**DATA SUPPLIED**
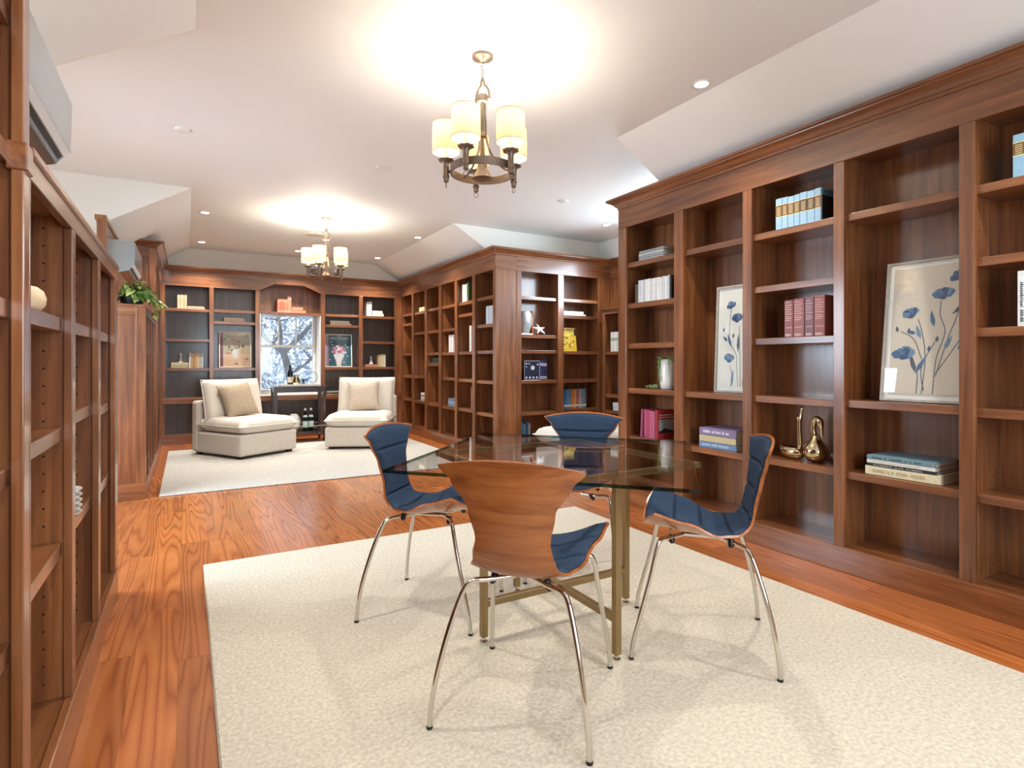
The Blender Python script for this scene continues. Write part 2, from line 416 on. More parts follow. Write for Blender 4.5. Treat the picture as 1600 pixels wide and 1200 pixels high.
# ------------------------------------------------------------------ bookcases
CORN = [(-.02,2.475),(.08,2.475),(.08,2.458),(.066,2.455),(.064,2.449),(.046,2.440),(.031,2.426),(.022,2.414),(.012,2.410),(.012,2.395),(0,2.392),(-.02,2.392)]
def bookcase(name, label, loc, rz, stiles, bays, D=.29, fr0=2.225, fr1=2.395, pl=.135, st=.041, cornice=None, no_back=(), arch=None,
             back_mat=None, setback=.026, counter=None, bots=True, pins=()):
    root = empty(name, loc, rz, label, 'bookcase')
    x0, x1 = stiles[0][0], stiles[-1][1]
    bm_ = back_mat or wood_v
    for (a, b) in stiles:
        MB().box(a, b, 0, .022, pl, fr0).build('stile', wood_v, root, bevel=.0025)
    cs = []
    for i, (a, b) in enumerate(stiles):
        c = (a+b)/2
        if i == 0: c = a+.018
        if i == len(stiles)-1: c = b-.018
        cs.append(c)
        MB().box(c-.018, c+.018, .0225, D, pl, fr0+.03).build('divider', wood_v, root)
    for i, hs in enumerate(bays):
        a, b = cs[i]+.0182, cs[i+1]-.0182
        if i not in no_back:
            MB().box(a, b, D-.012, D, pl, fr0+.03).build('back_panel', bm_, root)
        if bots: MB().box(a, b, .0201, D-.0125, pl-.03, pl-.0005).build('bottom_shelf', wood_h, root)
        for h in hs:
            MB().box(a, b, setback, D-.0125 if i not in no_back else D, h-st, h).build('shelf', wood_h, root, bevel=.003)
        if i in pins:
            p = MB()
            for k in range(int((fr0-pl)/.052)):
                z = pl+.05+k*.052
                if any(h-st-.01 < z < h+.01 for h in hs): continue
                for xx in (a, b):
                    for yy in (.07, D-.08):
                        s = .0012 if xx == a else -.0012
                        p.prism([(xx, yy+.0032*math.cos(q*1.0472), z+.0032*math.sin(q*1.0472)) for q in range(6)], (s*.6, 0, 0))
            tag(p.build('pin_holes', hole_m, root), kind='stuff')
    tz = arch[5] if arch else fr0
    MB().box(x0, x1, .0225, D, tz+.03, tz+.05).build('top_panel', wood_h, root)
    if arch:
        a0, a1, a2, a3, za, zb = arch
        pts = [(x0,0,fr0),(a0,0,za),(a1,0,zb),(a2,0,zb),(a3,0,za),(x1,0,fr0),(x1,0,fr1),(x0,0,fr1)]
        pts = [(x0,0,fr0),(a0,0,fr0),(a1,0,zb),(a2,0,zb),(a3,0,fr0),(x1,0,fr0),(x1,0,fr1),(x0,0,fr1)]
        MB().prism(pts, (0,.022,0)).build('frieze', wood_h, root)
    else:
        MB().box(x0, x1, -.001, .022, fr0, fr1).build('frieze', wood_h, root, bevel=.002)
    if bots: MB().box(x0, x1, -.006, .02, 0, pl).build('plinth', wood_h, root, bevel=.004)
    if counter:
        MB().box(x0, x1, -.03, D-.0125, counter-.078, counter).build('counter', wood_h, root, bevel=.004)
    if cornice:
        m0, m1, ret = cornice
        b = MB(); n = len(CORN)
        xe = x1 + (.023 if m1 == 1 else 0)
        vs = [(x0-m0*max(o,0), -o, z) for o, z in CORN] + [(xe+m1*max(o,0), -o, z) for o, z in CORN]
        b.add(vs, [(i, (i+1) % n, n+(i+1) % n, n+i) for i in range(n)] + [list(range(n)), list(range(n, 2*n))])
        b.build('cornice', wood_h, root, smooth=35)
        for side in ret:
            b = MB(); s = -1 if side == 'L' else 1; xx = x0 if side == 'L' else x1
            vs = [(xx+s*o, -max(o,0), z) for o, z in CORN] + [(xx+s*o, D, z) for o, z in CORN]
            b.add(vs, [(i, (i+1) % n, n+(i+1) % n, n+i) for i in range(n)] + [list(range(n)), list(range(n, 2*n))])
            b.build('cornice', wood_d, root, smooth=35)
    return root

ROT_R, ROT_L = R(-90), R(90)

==

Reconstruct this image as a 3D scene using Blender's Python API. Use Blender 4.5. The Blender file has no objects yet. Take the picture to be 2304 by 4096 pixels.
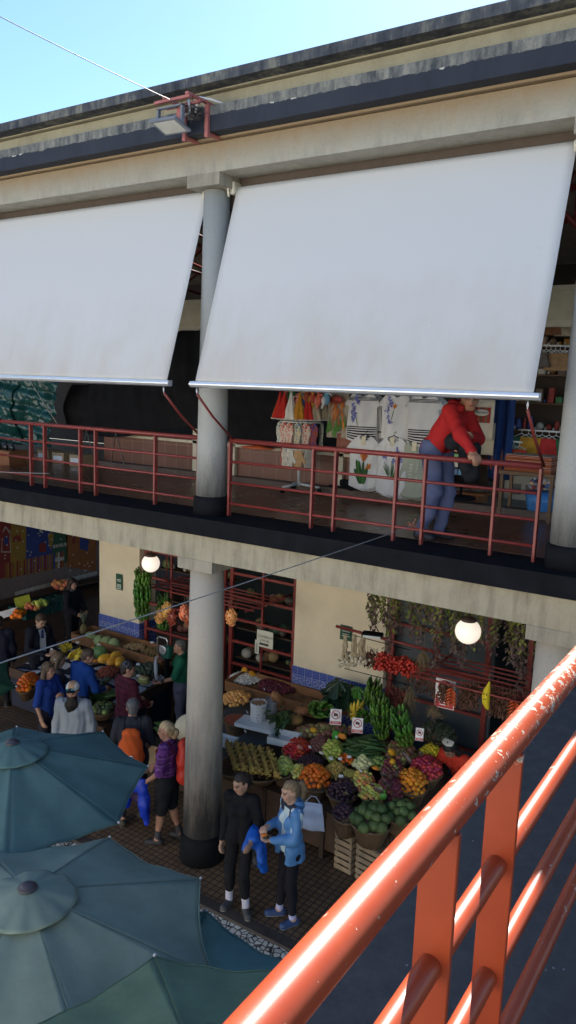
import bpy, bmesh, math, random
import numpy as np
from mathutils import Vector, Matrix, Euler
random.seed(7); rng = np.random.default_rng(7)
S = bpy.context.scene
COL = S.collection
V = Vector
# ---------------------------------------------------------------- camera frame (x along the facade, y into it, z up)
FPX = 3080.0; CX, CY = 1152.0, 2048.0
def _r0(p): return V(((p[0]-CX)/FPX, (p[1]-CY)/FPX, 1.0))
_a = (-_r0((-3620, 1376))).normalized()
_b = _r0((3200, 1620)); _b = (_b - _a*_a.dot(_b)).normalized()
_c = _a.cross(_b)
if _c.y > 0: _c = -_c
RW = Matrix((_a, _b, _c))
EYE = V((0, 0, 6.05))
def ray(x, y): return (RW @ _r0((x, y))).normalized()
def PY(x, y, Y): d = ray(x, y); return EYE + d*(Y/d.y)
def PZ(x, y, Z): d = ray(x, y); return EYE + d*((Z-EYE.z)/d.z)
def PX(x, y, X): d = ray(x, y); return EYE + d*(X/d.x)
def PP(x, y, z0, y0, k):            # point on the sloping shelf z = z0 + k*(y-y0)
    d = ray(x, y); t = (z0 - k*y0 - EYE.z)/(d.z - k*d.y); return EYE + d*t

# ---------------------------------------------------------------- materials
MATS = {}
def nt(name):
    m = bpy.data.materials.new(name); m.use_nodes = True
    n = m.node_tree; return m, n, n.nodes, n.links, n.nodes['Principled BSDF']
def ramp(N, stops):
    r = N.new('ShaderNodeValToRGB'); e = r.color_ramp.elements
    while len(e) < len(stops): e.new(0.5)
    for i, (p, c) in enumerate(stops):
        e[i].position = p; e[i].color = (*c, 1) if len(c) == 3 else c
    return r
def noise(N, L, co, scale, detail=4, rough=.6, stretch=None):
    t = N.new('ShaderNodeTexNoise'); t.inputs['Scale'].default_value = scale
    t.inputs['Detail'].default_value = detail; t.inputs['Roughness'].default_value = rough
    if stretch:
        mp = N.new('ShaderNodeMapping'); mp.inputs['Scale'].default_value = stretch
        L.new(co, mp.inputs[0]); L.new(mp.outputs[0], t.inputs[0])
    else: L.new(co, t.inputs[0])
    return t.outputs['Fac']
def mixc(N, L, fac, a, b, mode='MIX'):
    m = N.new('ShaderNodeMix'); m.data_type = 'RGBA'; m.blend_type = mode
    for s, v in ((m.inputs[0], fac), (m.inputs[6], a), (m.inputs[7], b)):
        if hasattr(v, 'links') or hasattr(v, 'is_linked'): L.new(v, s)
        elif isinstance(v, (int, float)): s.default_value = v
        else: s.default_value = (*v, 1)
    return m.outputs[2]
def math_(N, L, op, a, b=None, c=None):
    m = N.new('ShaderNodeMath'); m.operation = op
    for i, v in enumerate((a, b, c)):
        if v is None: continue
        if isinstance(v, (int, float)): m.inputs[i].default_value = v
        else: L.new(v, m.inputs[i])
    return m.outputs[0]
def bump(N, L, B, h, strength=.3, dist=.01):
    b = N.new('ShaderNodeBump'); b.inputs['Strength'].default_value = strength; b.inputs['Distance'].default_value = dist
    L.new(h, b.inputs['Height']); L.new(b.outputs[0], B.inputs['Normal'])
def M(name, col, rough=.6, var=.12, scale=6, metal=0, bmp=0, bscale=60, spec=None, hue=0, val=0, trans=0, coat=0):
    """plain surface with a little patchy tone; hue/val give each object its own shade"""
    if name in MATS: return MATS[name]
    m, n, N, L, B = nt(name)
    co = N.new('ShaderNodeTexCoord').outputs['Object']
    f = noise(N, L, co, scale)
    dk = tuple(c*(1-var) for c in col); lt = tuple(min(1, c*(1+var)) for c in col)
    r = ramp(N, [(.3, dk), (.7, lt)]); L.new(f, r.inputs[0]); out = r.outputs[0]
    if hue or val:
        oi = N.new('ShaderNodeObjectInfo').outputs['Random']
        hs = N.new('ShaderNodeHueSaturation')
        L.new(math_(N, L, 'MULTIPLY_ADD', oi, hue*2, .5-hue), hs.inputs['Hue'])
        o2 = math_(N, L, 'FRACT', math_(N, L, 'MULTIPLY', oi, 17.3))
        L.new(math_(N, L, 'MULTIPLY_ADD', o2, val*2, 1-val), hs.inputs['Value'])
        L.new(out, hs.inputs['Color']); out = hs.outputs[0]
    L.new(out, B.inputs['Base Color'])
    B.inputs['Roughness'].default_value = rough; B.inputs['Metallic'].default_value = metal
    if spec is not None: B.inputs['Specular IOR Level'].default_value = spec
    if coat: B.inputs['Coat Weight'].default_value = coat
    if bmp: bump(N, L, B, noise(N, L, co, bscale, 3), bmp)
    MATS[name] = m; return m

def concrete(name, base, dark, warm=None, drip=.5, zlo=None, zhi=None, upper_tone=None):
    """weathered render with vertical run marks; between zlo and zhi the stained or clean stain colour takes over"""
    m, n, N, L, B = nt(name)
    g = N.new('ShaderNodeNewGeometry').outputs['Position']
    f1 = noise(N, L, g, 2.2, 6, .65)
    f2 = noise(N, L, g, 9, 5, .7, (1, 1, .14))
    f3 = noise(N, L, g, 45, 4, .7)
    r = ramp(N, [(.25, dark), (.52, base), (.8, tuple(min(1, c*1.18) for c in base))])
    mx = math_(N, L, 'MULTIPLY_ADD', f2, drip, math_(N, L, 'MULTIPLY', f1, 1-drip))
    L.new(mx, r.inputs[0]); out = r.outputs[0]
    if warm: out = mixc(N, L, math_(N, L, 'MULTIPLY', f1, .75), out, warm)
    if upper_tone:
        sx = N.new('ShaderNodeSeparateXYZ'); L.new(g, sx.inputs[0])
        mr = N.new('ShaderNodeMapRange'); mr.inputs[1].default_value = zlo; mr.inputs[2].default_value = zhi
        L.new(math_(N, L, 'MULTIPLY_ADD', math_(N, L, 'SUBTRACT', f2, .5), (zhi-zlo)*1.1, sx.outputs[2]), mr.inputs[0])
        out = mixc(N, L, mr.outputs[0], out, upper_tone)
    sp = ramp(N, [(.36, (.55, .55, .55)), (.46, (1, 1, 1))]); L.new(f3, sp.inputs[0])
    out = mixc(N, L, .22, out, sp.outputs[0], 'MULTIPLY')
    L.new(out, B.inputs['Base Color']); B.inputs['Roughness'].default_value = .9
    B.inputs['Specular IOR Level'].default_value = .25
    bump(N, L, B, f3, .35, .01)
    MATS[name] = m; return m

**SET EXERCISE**
Sift through the entries and copy every line with "this".

**FINISHED EXERCISE**
The Blender Python script for this scene continues. Write part 2, from line 416 on. More parts follow. Write for Blender 4.5. Treat the picture as 1600 pixels wide and 1200 pixels high.
Reconstruct this image as a 3D scene using Blender's Python API. Use Blender 4.5. The Blender file has no objects yet. Take the picture to be 2304 by 4096 pixels.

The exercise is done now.